<<<<
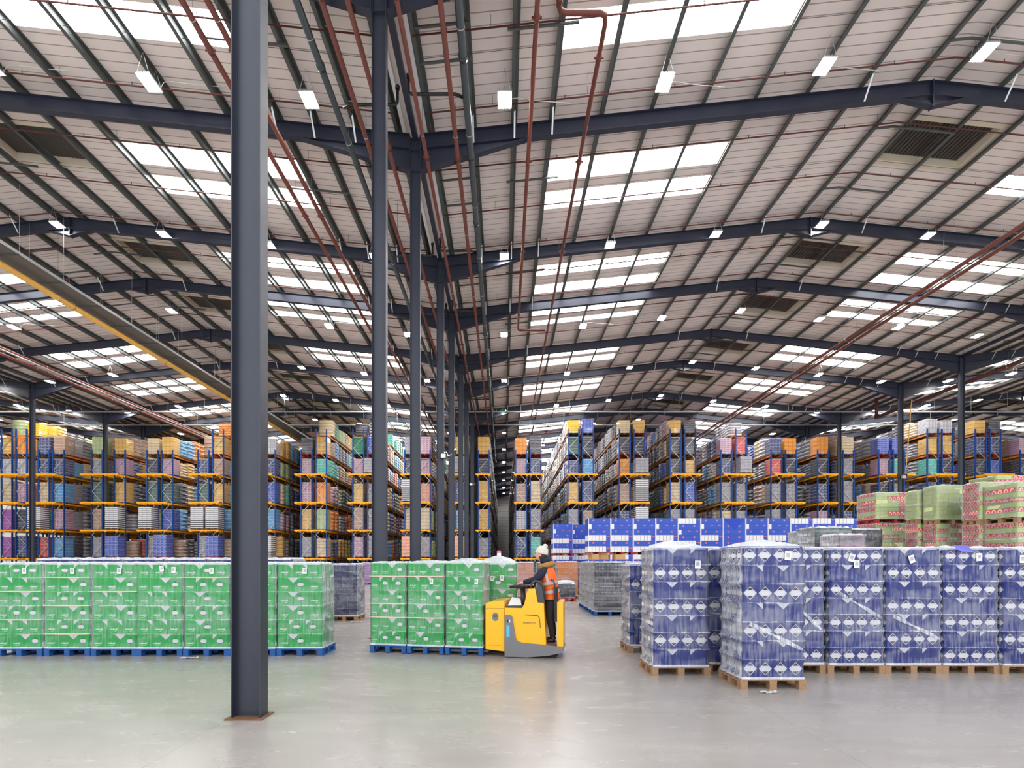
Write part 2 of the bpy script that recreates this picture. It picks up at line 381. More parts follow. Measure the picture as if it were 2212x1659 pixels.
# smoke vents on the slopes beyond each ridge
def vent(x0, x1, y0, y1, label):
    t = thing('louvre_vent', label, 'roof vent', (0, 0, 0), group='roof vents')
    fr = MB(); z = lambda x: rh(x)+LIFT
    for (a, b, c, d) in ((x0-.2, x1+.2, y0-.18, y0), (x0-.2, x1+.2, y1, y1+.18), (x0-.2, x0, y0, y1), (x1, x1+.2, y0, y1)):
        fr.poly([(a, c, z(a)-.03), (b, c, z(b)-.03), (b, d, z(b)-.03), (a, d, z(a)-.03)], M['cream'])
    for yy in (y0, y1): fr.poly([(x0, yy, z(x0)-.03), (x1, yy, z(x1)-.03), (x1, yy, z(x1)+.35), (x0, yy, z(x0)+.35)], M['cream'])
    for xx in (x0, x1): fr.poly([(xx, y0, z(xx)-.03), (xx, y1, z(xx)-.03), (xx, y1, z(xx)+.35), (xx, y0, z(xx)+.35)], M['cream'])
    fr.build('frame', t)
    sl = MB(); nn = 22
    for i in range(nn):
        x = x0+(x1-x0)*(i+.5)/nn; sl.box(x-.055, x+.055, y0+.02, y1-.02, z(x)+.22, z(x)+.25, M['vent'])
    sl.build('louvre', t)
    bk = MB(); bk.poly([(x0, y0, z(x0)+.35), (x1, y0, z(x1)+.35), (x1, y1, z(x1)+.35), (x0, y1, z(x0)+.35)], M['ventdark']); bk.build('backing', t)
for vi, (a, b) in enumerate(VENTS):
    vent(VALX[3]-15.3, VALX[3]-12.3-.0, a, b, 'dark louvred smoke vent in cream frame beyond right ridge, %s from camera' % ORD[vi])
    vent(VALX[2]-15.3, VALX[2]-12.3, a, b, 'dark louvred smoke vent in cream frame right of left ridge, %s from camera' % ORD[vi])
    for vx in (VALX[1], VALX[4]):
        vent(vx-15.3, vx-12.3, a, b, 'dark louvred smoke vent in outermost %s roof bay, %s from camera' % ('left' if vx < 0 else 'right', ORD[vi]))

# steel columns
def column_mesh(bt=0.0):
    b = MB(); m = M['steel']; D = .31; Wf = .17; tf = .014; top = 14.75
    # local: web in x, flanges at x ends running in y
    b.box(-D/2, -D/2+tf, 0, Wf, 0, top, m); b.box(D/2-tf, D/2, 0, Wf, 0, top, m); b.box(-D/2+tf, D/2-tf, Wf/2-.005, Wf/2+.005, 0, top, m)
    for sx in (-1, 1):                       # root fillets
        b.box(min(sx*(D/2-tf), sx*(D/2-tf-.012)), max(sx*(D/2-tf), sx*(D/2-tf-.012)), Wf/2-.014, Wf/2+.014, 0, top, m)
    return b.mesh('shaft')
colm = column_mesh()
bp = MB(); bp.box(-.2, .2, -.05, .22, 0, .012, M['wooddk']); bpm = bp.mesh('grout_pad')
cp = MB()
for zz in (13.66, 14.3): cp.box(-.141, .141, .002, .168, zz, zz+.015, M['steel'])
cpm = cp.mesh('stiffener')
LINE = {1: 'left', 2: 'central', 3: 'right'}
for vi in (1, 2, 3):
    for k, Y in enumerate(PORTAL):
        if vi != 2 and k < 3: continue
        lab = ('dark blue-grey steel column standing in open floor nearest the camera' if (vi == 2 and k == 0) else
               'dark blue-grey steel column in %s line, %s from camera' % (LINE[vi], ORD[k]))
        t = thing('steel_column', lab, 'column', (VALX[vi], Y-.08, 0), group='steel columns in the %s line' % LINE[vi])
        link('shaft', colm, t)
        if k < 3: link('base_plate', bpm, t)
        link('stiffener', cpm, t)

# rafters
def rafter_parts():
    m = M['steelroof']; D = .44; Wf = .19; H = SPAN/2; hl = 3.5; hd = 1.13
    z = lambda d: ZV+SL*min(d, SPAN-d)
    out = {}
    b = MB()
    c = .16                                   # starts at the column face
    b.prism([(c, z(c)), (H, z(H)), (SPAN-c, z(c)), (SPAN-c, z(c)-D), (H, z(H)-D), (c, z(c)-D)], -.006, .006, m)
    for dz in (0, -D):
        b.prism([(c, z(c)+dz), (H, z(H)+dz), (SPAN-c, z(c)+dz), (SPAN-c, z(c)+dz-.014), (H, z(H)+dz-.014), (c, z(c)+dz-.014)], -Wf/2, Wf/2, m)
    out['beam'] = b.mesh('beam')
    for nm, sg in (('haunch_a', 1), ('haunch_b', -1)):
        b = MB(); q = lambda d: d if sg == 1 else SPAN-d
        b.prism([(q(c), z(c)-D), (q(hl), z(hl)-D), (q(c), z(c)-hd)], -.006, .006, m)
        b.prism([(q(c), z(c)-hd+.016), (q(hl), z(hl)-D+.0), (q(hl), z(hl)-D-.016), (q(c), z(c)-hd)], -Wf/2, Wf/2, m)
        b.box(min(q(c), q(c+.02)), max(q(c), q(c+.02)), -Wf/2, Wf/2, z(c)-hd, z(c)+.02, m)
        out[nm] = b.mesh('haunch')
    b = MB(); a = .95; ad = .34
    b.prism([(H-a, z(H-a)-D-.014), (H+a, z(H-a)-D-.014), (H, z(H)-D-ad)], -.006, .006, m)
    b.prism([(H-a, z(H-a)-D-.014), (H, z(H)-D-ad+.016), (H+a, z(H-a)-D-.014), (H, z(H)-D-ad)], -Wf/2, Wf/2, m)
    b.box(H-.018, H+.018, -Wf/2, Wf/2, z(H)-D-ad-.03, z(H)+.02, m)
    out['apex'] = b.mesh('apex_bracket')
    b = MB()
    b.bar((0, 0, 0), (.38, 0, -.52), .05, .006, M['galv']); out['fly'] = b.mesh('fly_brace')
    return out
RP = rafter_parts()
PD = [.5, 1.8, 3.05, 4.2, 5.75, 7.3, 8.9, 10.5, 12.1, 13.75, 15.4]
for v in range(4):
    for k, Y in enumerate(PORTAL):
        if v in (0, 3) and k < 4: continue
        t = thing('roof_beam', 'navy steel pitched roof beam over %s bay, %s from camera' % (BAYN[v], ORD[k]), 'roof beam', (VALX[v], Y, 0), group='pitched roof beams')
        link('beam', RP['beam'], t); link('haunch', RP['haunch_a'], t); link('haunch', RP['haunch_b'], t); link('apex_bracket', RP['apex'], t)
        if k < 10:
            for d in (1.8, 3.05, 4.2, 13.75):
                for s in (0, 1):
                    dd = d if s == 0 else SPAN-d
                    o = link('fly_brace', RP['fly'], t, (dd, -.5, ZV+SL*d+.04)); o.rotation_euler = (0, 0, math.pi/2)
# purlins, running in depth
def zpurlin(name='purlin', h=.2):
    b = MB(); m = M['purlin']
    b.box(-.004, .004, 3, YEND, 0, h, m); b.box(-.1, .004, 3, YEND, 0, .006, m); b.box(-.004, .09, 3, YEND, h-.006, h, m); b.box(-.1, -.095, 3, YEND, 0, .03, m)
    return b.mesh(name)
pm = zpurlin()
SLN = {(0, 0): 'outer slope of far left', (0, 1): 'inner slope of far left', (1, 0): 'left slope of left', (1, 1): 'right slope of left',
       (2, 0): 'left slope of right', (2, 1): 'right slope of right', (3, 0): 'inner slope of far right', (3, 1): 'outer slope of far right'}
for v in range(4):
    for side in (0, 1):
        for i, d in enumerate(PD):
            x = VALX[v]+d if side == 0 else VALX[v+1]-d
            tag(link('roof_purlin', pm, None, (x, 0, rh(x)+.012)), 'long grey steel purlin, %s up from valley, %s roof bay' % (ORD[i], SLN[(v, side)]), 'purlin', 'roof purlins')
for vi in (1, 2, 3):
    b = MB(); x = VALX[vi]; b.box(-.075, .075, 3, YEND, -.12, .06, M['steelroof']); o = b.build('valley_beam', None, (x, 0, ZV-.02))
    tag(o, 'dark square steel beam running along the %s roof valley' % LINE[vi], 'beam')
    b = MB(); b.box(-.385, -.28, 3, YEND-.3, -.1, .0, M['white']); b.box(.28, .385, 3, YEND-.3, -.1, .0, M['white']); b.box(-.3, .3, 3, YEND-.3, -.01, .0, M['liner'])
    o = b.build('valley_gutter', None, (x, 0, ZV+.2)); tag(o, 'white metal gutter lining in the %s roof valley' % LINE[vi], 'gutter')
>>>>
<<<<
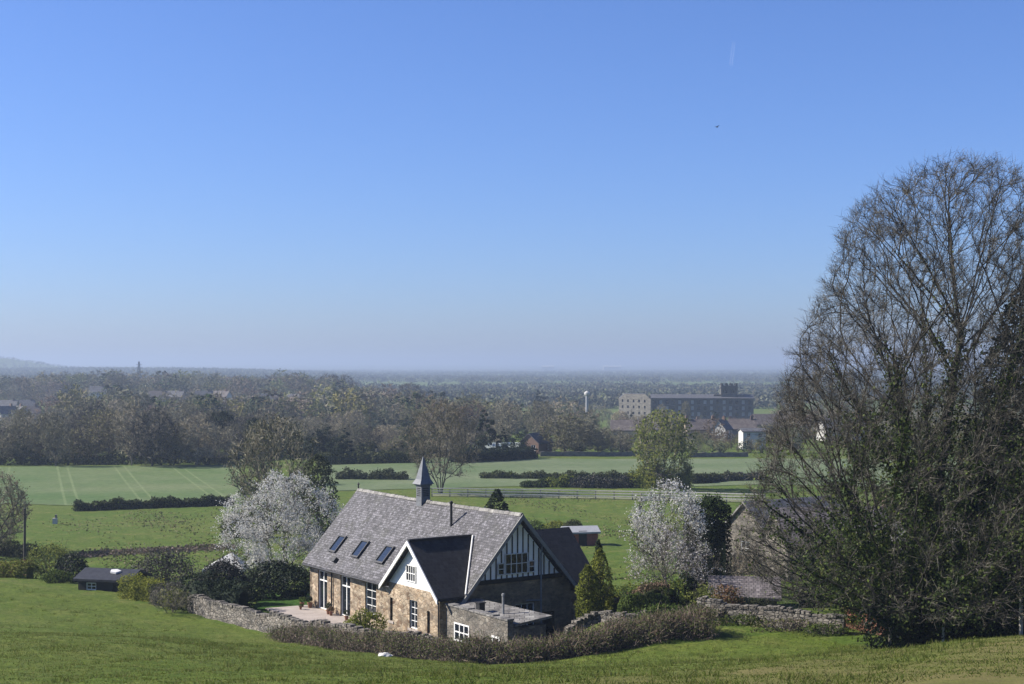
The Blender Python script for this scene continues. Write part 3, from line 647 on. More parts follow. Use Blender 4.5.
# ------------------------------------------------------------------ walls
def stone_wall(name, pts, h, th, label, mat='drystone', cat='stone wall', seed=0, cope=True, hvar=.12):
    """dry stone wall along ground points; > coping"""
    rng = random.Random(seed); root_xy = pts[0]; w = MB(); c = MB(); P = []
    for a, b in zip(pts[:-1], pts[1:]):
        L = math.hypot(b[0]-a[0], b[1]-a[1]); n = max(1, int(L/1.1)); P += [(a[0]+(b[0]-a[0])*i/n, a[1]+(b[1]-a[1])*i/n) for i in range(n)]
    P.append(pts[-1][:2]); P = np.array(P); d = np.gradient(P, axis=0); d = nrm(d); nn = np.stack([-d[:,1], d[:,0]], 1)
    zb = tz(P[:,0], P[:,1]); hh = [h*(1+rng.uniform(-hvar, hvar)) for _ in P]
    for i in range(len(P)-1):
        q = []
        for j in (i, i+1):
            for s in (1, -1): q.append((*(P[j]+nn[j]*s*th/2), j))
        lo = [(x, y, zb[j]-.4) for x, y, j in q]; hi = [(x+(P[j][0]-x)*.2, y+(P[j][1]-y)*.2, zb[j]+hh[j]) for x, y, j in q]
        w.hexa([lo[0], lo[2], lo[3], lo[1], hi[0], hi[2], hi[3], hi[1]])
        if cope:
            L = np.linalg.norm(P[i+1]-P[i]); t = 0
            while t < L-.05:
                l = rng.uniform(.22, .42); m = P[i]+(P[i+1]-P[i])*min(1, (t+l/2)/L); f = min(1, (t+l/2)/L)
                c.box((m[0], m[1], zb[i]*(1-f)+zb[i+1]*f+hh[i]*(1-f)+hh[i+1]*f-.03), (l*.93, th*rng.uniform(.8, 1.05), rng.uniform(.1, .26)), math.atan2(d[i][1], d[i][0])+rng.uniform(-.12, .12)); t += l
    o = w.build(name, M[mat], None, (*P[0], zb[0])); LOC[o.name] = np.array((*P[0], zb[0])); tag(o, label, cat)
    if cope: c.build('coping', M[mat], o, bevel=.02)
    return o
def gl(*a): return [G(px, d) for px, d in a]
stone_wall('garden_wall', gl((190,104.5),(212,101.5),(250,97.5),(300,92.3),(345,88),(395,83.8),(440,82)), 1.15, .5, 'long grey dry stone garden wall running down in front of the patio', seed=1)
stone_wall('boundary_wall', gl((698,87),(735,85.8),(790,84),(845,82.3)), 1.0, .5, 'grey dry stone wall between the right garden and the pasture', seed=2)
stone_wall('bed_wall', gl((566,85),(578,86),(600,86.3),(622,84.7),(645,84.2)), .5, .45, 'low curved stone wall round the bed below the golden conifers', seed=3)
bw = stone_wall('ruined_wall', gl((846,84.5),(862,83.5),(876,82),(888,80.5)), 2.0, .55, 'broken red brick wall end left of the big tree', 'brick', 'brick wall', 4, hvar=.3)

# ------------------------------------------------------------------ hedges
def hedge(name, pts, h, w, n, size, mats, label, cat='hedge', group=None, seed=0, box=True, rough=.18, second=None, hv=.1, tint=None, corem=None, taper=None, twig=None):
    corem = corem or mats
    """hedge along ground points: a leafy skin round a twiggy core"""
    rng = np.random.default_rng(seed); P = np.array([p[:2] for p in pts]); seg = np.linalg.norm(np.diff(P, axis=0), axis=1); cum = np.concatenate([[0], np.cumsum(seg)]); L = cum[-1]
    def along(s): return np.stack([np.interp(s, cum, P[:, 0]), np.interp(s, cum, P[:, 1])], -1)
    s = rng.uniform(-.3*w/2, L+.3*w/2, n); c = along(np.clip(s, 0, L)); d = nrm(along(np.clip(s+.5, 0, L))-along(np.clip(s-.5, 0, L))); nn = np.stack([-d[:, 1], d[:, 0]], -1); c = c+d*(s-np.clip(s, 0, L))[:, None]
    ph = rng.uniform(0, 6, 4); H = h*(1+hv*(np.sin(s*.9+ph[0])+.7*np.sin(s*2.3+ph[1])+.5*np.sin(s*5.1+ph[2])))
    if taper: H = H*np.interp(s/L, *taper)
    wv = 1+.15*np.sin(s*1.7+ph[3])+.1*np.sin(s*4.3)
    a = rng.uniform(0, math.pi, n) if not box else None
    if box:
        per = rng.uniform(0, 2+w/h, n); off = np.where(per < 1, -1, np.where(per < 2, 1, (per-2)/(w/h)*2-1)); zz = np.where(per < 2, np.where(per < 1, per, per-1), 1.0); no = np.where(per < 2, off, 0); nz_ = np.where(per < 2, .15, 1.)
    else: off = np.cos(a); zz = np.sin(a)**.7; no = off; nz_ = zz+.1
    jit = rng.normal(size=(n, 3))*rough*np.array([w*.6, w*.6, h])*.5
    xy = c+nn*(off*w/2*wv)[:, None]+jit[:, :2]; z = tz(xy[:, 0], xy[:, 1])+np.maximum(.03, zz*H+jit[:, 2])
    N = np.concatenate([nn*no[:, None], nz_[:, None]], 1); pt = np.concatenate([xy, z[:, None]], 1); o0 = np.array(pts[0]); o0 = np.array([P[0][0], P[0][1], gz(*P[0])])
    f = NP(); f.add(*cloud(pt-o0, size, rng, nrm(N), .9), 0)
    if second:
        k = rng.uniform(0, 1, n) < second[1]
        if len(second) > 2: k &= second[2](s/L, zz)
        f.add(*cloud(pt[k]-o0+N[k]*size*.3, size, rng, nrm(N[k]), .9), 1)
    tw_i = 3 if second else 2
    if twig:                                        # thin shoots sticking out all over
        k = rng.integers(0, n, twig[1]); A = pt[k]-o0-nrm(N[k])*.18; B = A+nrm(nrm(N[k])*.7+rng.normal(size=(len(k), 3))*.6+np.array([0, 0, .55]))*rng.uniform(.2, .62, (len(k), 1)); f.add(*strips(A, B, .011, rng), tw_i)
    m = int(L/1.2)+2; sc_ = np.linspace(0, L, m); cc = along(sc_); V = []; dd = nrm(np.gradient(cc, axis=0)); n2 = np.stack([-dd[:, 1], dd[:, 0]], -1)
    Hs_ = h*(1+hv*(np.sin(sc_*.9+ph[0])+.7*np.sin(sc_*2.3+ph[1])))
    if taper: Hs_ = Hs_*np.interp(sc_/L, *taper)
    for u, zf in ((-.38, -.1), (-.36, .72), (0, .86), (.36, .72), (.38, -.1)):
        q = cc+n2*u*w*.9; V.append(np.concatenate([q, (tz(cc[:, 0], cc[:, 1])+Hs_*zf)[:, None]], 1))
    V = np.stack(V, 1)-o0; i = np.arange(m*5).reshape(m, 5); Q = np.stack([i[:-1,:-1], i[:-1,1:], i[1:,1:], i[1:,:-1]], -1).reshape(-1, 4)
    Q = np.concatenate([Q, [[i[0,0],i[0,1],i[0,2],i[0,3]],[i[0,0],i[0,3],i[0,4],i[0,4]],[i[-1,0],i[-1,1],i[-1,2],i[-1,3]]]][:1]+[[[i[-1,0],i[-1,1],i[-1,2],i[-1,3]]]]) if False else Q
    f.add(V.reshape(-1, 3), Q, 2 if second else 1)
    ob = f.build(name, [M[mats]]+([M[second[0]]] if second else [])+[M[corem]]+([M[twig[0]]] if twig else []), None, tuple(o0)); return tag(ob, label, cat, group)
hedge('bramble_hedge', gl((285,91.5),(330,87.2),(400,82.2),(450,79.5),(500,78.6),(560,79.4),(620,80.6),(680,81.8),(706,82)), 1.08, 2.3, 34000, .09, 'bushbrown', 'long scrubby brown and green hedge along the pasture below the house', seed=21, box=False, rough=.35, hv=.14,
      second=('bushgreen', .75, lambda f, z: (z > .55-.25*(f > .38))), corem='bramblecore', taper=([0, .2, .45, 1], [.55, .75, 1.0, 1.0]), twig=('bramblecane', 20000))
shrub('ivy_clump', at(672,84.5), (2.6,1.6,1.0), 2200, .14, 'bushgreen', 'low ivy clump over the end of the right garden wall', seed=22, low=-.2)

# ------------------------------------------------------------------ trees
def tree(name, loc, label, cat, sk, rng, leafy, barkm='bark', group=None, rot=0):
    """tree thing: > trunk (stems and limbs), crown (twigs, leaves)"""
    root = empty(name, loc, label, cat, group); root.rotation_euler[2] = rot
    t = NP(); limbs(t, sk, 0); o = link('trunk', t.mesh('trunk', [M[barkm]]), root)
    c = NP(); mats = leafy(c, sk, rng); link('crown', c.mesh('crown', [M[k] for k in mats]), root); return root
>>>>
TASK OBJECTIVE — The lines from the one containing "Hs_ = h*(1+hv*(np.sin(sc_*.9+ph[0])+.7*np.sin(sc_*2.3+ph[1])))" to the one containing "scrubby brown and", both included, are to be extracted exactly; give no other line.

EXPECTED OUTPUT —
    Hs_ = h*(1+hv*(np.sin(sc_*.9+ph[0])+.7*np.sin(sc_*2.3+ph[1])))
    if taper: Hs_ = Hs_*np.interp(sc_/L, *taper)
    for u, zf in ((-.38, -.1), (-.36, .72), (0, .86), (.36, .72), (.38, -.1)):
        q = cc+n2*u*w*.9; V.append(np.concatenate([q, (tz(cc[:, 0], cc[:, 1])+Hs_*zf)[:, None]], 1))
    V = np.stack(V, 1)-o0; i = np.arange(m*5).reshape(m, 5); Q = np.stack([i[:-1,:-1], i[:-1,1:], i[1:,1:], i[1:,:-1]], -1).reshape(-1, 4)
    Q = np.concatenate([Q, [[i[0,0],i[0,1],i[0,2],i[0,3]],[i[0,0],i[0,3],i[0,4],i[0,4]],[i[-1,0],i[-1,1],i[-1,2],i[-1,3]]]][:1]+[[[i[-1,0],i[-1,1],i[-1,2],i[-1,3]]]]) if False else Q
    f.add(V.reshape(-1, 3), Q, 2 if second else 1)
    ob = f.build(name, [M[mats]]+([M[second[0]]] if second else [])+[M[corem]]+([M[twig[0]]] if twig else []), None, tuple(o0)); return tag(ob, label, cat, group)
hedge('bramble_hedge', gl((285,91.5),(330,87.2),(400,82.2),(450,79.5),(500,78.6),(560,79.4),(620,80.6),(680,81.8),(706,82)), 1.08, 2.3, 34000, .09, 'bushbrown', 'long scrubby brown and green hedge along the pasture below the house', seed=21, box=False, rough=.35, hv=.14,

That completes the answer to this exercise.